What is asked:
Using the data beneath this instruction, retype only the lines from the one that contains "Write part 4" down to the one that contains "a, r_ = rnd.uniform(0, 6.28), rnd.uniform(0, .13)", both included, exactly as they appear.

Stored items from a collection:
## start

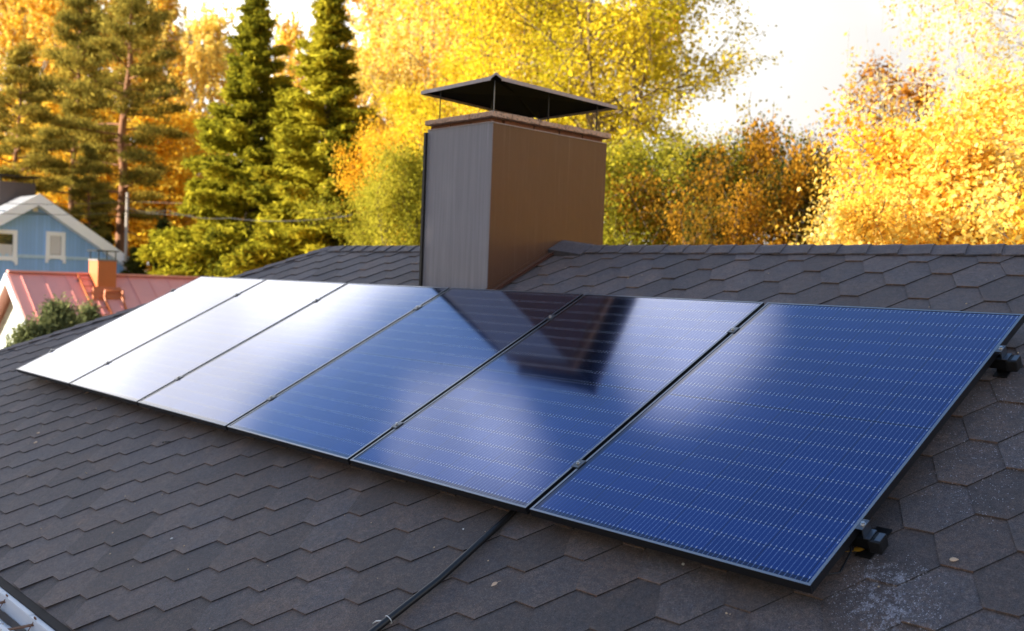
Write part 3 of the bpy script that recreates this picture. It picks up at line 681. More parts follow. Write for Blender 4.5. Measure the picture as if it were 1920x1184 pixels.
# gable wall outline (roll of the camera already removed by u2)
xr_, zr_ = u2(232, 500); slope = (zp - zr_) / xr_; hw = xr_
wb = MB(); wb.prism([(-hw, .0, 0), (hw, .0, 0), (hw, .0, zr_), (0, 0, zp), (-hw, 0, zr_)], (0, 9, 0)); wb.build('wall', M['blue'], bh)
rfm = MB(); ov = .45; th = .16; ex = .35
for sgn in (-1, 1):
    rfm.hexa([(0, -ov, zp + .24), (sgn * (hw + ex), -ov, zr_ - slope * ex + .24), (sgn * (hw + ex), 9.3, zr_ - slope * ex + .24), (0, 9.3, zp + .24)] + [(0, -ov, zp + .24 + th), (sgn * (hw + ex), -ov, zr_ - slope * ex + .24 + th), (sgn * (hw + ex), 9.3, zr_ - slope * ex + .24 + th), (0, 9.3, zp + .24 + th)])
broof = rfm.build('roof', M['greyroof'], bh)
bb = MB()
for sgn in (-1, 1):
    a = Vector((0, -ov - .005, zp + .02)); b = Vector((sgn * (hw + ex), -ov - .005, zr_ - slope * ex + .02)); hh_ = .42
    bb.prism([a + Vector((0, 0, -.06)), b + Vector((0, 0, -.06)), b + Vector((0, 0, .43)), a + Vector((0, 0, .43))], (0, -.04, 0))
bb.build('bargeboard', M['wtrim'], bh)
sfb = MB()
for sgn in (-1, 1):
    sfb.hexa([(0, -ov, zp - .03), (sgn * (hw + ex), -ov, zr_ - slope * ex - .03), (sgn * (hw + ex), -.005, zr_ - slope * ex - .03), (0, -.005, zp - .03)] + [(0, -ov, zp + .015), (sgn * (hw + ex), -ov, zr_ - slope * ex + .015), (sgn * (hw + ex), -.005, zr_ - slope * ex + .015), (0, -.005, zp + .015)])
sfb.build('soffit', M['wtrim'], bh)
zt = zp + 1.30
bc = MB(); bc.box((-.75, 2.3, zp - .5), (.75, 3.9, zp + 1.05)); bcm = bc.build('chimney', M['brownsheet'], bh)
bc = MB(); bc.box((-.9, 2.15, zt), (.9, 4.05, zt + .05)); bc.build('cap', M['black_metal'], bcm)
for dx_ in (-.7, .66):
    for dy_ in (2.35, 3.8): bc = MB(); bc.box((dx_, dy_, zp + 1.055), (dx_ + .04, dy_ + .04, zt - .002)); bc.build('post', M['black_metal'], bcm)
tr = MB(); zt_ = u2(100, 482)[1]; tr.box((-hw + .01, -.035, zt_ - .09), (hw - .01, -.003, zt_ + .05)); tr.build('trim_board', simple("pale_blue_trim", (.42, .60, .78), .5), bh)
def bwin(px0, py0, px1, py1, curtain):
    x0, z1 = u2(px0, py0); x1, z0 = u2(px1, py1)
    w = MB(); t_ = .17
    w.box((x0, -.06, z0), (x0 + t_, -.003, z1)); w.box((x1 - t_, -.06, z0), (x1, -.003, z1)); w.box((x0 + t_, -.06, z1 - t_), (x1 - t_, -.003, z1)); w.box((x0 + t_, -.06, z0 + .06), (x1 - t_, -.003, z0 + t_ + .06))
    w.box((x0 - .02, -.075, z0 - .12), (x0 + .10, -.062, z0 + .2)); w.box((x1 - .10, -.075, z0 - .12), (x1 + .02, -.062, z0 + .2))
    fr_ = w.build('window', M['wtrim'], bh)
    gm = MB(); gm.box((x0 + t_, -.025, z0 + t_ + .06), (x1 - t_, -.004, z1 - t_)); gm.build('pane', M['glass'], fr_)
    if curtain is not None:
        c_ = MB(); xa, xb, za, zb = x0 + t_ + .02, x1 - t_ - .02, z0 + t_ + .08, z0 + t_ + .06 + (z1 - z0 - 2 * t_) * curtain
        for q in range(8): c_.box((xa + (xb - xa) * q / 8, -.0335 - .003 * (q % 2), za), (xa + (xb - xa) * (q + 1) / 8, -.0265, zb))
        c_.build('curtain', M['curtain'], fr_)
bwin(86, 434, 121, 489, .95); bwin(-40, 428, 31, 492, .5)
lp = MB(); lx, lz = u2(65, 391); lp.box((lx - .11, -.10, lz - .14), (lx + .11, -.003, lz + .12)); lp.build('lamp', simple("white_lamp_glass", (.7, .68, .6), .3), bh, bevel=.02)
bx_ = MB(); x_, z_ = u2(40, 399); bx_.box((-1.5, -.03, u2(66, 401)[1]), (1.2, -.003, u2(66, 401)[1] + .05)); bx_.build('batten', simple("grey_batten", (.15, .25, .36), .6), bh)
gt_ = MB(); gt_.tube([(hw + ex, -ov, zr_ - slope * ex - .02), (hw + ex, 9.3, zr_ - slope * ex - .02)], .07, 8); gt_.tube([(hw + ex, -.2, zr_ - slope * ex - .05), (hw + .12, -.12, zr_ - slope * ex - .45), (hw + .06, -.08, .3)], .05, 8); gt_.build('gutter', M['wtrim'], bh, smooth=True)

# red roofed outbuilding
M['red'] = simple("faded_red_sheet", (.82, .36, .30), .38, 0, .10, 1.5)
M['orange'] = simple("orange_sheet", (.52, .15, .045), .45, 0, .12, 2)
M['pale_siding'] = siding_mat("pale_green_boards", (.56, .60, .55), 2, .17, .12, .7)
Ra = at(14, 510, 26.0); rdir = RF((.75, .66))
rb = local('outbuilding', Ra, rdir, 'outbuilding with faded red sheet roof and orange chimney, in front of the blue house', 'house')
# local axes: x along the ridge, -y down the slope that faces us
rz = Ra.z - GROUND; HWR = 3.2; dz = 2.13; RL = 12.0
wr = MB(); wr.prism([(.35, -HWR + .35, 0), (.35, HWR - .35, 0), (.35, HWR - .35, rz - dz + .05), (.35, 0, rz - .12), (.35, -HWR + .35, rz - dz + .05)], (RL, 0, 0)); wr.build('wall', M['pale_siding'], rb)
rr_ = MB()
for sgn in (-1, 1):
    rr_.hexa([(0, 0, rz - .05), (0, sgn * HWR, rz - dz - .05), (RL + .7, sgn * HWR, rz - dz - .05), (RL + .7, 0, rz - .05), (0, 0, rz), (0, sgn * HWR, rz - dz), (RL + .7, sgn * HWR, rz - dz), (RL + .7, 0, rz)])
    for i in range(22): xx = .3 + i * .56; rr_.beam((xx, 0, rz + .012), (xx, sgn * HWR, rz - dz + .012), .022, .028)
rr_.beam((0, 0, rz + .02), (RL + .7, 0, rz + .02), .22, .05)
rroof = rr_.build('roof', M['red'], rb)
rg_ = MB()
for sgn in (-1, 1): rg_.prism([(-.02, 0, rz - .02), (-.02, sgn * HWR, rz - dz - .02), (-.02, sgn * HWR, rz - dz - .30), (-.02, 0, rz - .28)], (-.035, 0, 0))
rg_.build('bargeboard', M['wtrim'], rb)
def on_red(px, py):
    """point on the visible slope in local coordinates"""
    Mx = rb.matrix_basis; d = (CF + CR * ((px - 960) / FPX) + CU * ((592 - py) / FPX))
    Minv = Mx.inverted(); o_ = Minv @ CAM; dd = Minv.to_3x3() @ d
    # plane z = rz + (dz/HWR)*y
    k = dz / HWR; t = (rz + k * o_.y - o_.z) / (dd.z - k * dd.y); return o_ + dd * t
cA = on_red(200, 552); cw2 = .50; cl2 = .72
cc = MB(); zt = cA.z + .90
cc.box((cA.x - cw2 * .5, cA.y, cA.z - .6), (cA.x + cw2 * .5, cA.y + cl2, zt)); rchim = cc.build('chimney', M['orange'], rroof if False else rb, bevel=.006)
cc = MB(); cc.box((cA.x - cw2 * .5 - .02, cA.y - .02, zt + .001), (cA.x + cw2 * .5 + .02, cA.y + cl2 + .02, zt + .04)); cc.build('rim', simple("grey_flange", (.2, .19, .19), .5), rchim)
cc = MB(); cc.box((cA.x - cw2 * .5 - .05, cA.y - .05, zt + .26), (cA.x + cw2 * .5 + .05, cA.y + cl2 + .05, zt + .285)); cc.build('cap', M['black_metal'], rchim)
for a in (-1, 1):
    for b in (.04, .96): cc = MB(); cc.box((cA.x + a * cw2 * .45 - .012, cA.y + b * cl2 - .012, zt + .041), (cA.x + a * cw2 * .45 + .012, cA.y + b * cl2 + .012, zt + .259)); cc.build('post', M['black_metal'], rchim)
k_ = dz / HWR
def sz(y, h=0): return rz + k_ * y + h
sk2 = MB(); sk2.hexa([(cA.x - .42, cA.y - .22, sz(cA.y - .22, .012)), (cA.x + .42, cA.y - .22, sz(cA.y - .22, .012)), (cA.x + .42, cA.y - .001, sz(cA.y, .012)), (cA.x - .42, cA.y - .001, sz(cA.y, .012)), (cA.x - .42, cA.y - .22, sz(cA.y - .22, .05)), (cA.x + .42, cA.y - .22, sz(cA.y - .22, .05)), (cA.x + .36, cA.y - .001, sz(cA.y, .20)), (cA.x - .36, cA.y - .001, sz(cA.y, .20))]); sk2.build('apron', M['orange'], rchim)
lad = MB(); la, lb_ = on_red(143, 517), on_red(162, 517)
wid = .42; lx0 = on_red(150, 517).x - .1
for xx in (lx0, lx0 + wid): lad.beam((xx, -.12, sz(-.12, .10)), (xx, -HWR + .2, sz(-HWR + .2, .10)), .035, .05)
for i in range(9): yy = -.35 - i * .27; lad.beam((lx0, yy, sz(yy, .10)), (lx0 + wid, yy, sz(yy, .10)), .025, .025)
ladder = lad.build('roof_ladder', M['orange'], rb)
for xx in (lx0, lx0 + wid):
    for yy in (-.3, -1.2, -2.2): lf = MB(); lf.box((xx - .03, yy - .05, sz(yy, .005)), (xx + .03, yy + .05, sz(yy, .10))); lf.build('ladder_foot', M['black_metal'], ladder)
rl = MB(); ra_, rb_ = on_red(203, 560), on_red(225, 560); yy = ra_.y
for xx in (ra_.x - .1, rb_.x + .05): rl.tube([(xx, yy + .05, sz(yy, .18)), (xx, yy - .05, sz(yy, .22)), (xx - .05, yy - .16, sz(yy - .1, .10)), (xx - .05, yy - .5, sz(yy - .5, .02))], .03, 8)
rl.tube([(ra_.x - .1, yy, sz(yy, .2)), (rb_.x + .05, yy, sz(yy, .2))], .022, 8); rl.build('roof_rail', M['orange'], rb, smooth=True)

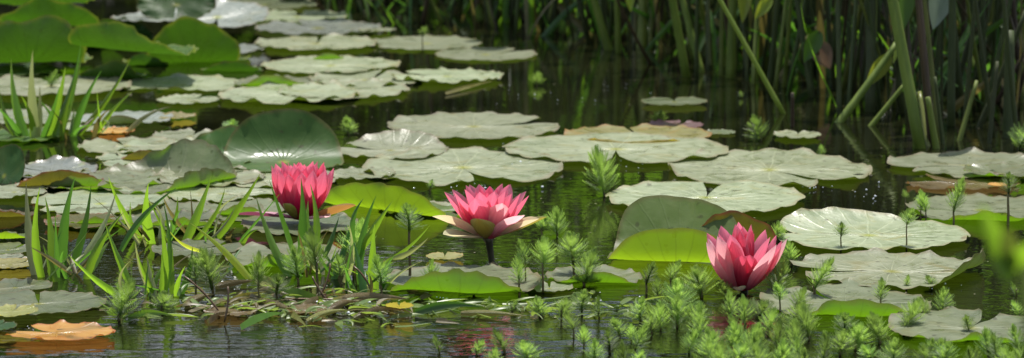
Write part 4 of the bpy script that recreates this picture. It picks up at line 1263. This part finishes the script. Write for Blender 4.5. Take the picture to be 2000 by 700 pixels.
# dense shaded reeds behind: prototypes, then copies
LABD = 'dense dark reed plant in the shaded bed behind the traced olive stems'.replace('traced ', '')
protos = []
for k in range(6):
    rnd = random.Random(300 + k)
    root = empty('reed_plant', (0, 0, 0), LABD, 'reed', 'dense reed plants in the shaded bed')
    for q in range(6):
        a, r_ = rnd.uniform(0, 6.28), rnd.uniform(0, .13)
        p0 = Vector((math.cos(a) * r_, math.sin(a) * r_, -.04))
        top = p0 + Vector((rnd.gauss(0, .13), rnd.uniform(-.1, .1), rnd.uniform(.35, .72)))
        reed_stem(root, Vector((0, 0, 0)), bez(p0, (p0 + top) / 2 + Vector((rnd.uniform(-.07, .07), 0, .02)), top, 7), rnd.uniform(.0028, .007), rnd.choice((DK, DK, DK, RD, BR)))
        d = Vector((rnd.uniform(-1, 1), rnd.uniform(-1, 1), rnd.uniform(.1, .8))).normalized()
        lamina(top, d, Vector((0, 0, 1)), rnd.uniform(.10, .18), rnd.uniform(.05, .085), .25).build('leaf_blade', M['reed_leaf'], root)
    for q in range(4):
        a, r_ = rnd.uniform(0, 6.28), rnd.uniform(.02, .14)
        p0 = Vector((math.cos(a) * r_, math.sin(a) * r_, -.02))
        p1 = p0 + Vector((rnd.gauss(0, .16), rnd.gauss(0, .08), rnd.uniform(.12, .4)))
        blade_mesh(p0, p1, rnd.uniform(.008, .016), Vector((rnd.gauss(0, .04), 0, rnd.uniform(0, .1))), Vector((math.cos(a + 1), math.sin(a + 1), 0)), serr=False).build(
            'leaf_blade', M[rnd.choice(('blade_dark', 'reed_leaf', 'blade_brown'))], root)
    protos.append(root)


def copy_tree(o):
    c = o.copy()
    COL.objects.link(c)
    for ch in o.children:
        k = ch.copy()
        COL.objects.link(k)
        k.parent = c
    return c


LINE = [(560, -40), (640, -10), (700, 28), (900, 62), (1150, 84), (1300, 112), (1450, 150), (1600, 196), (1720, 222), (1850, 236), (2080, 250)]


def edge_y(x):
    x = max(x, LINE[0][0])
    for (xa, ya), (xb, yb) in zip(LINE, LINE[1:]):
        if xa <= x <= xb:
            return ya + (yb - ya) * (x - xa) / (xb - xa)
    return LINE[-1][1]


rnd = random.Random(8)
used = 0
spots = []
for row in range(6):
    for i in range(14):
        px = 650 + i * 108 + rnd.uniform(-45, 45) + (60 if row % 2 else 0)
        if px > 2080:
            continue
        e = P(px, edge_y(px), 0)
        yy = e.y + .16 + row * .27 + rnd.uniform(-.06, .06)
        xx = e.x * yy / e.y
        if yy > 9.5:
            continue
        spots.append((xx, yy))
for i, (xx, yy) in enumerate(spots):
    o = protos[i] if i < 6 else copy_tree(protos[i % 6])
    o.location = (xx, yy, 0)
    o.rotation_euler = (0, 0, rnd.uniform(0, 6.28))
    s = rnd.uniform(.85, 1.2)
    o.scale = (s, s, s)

# ------------------------------------------------------------------ plant close to the viewer, out of focus
pc = PD(1955, 470, 1.4)
root = empty('marsh_sprig', (pc.x, pc.y, 0), 'blurred yellow-green leafy shoot close to the viewer at the frame edge', 'water plant')
c0 = Vector((pc.x, pc.y, 0))
b = MB()
b.tube(bez(Vector((pc.x + .03, pc.y, -.05)), Vector((pc.x + .03, pc.y, pc.z * .5)), pc + Vector((.012, 0, -.005)), 10), .0022)
b.build('stem', M['reed'], root, c0)
for (x0, y0, x1, y1, wd, mt) in ((1965, 530, 1915, 395, 42, 'blade'), (1975, 520, 1958, 440, 50, 'blade_yellow'), (1975, 530, 2010, 470, 60, 'blade'), (1980, 545, 1935, 500, 40, 'blade')):
    p0, p1 = PD(x0, y0, 1.4), PD(x1, y1, 1.38)
    lamina(p0, (p1 - p0).normalized(), Vector((.2, -.9, .3)).normalized(), (p1 - p0).length, wd * mpp(p0), .02).build('leaf_blade', M[mt], root, c0)

# ------------------------------------------------------------------ white beads standing in for sparkles on droplets and ripples, and bubbles
rnd = random.Random(3)
b = MB()


def bead(p, r):
    i0 = len(b.v)
    for j in range(5):
        th = PI * j / 4
        for k in range(8):
            b.add(p + Vector((math.sin(th) * math.cos(k * PI / 4), math.sin(th) * math.sin(k * PI / 4), math.cos(th) * .8)) * r, (0, 0))
    for j in range(4):
        for k in range(8):
            b.f.append((i0 + j * 8 + k, i0 + (j + 1) * 8 + k, i0 + (j + 1) * 8 + (k + 1) % 8, i0 + j * 8 + (k + 1) % 8))


for (cx, cy, sx, sy, nn) in ((1050, 290, 60, 14, 16), (1020, 315, 70, 6, 10), (730, 187, 30, 3, 4), (595, 200, 12, 3, 4), (1720, 470, 60, 10, 8), (930, 365, 90, 5, 9), (600, 598, 160, 14, 34), (860, 583, 20, 4, 4),
                         (1600, 365, 40, 3, 8), (1240, 325, 40, 8, 6), (68, 640, 18, 6, 7), (1180, 185, 300, 20, 14), (1700, 380, 40, 20, 8), (440, 560, 50, 30, 12), (1200, 580, 120, 12, 8), (1850, 560, 60, 12, 6), (225, 405, 12, 3, 5)):
    for _ in range(nn):
        p = P(cx + rnd.gauss(0, sx * .6), cy + rnd.gauss(0, sy * .6), .004)
        bead(p, rnd.uniform(.0006, .0012) if rnd.random() < .75 else rnd.uniform(.0012, .0026))
bs = MB()
for _ in range(260):
    p = P(rnd.uniform(500, 2000), rnd.uniform(120, 640), .0009)
    rr_ = rnd.uniform(.0008, .0022)
    th0 = rnd.uniform(0, 6)
    bs.f.append(tuple(bs.add(p + Vector((math.cos(th0 + q * 1.26) * rr_ * rnd.uniform(.6, 1.2), math.sin(th0 + q * 1.26) * rr_ * rnd.uniform(.6, 1.6), 0))) for q in range(5)))
tag(bs.build('pollen_dust', M['twig'], smooth=False), 'pale pollen and plant crumbs scattered on the dark water', 'pollen', kind='stuff')
tag(b.build('water_sparkles', M['sparkle']), 'tiny white beads standing in for sun sparkles and bubbles on water and pads', 'bubbles', kind='stuff')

## end

Result for this task:
Write part 4 of the bpy script that recreates this picture. It picks up at line 1263. This part finishes the script. Write for Blender 4.5. Take the picture to be 2000 by 700 pixels.
# dense shaded reeds behind: prototypes, then copies
LABD = 'dense dark reed plant in the shaded bed behind the traced olive stems'.replace('traced ', '')
protos = []
for k in range(6):
    rnd = random.Random(300 + k)
    root = empty('reed_plant', (0, 0, 0), LABD, 'reed', 'dense reed plants in the shaded bed')
    for q in range(6):
        a, r_ = rnd.uniform(0, 6.28), rnd.uniform(0, .13)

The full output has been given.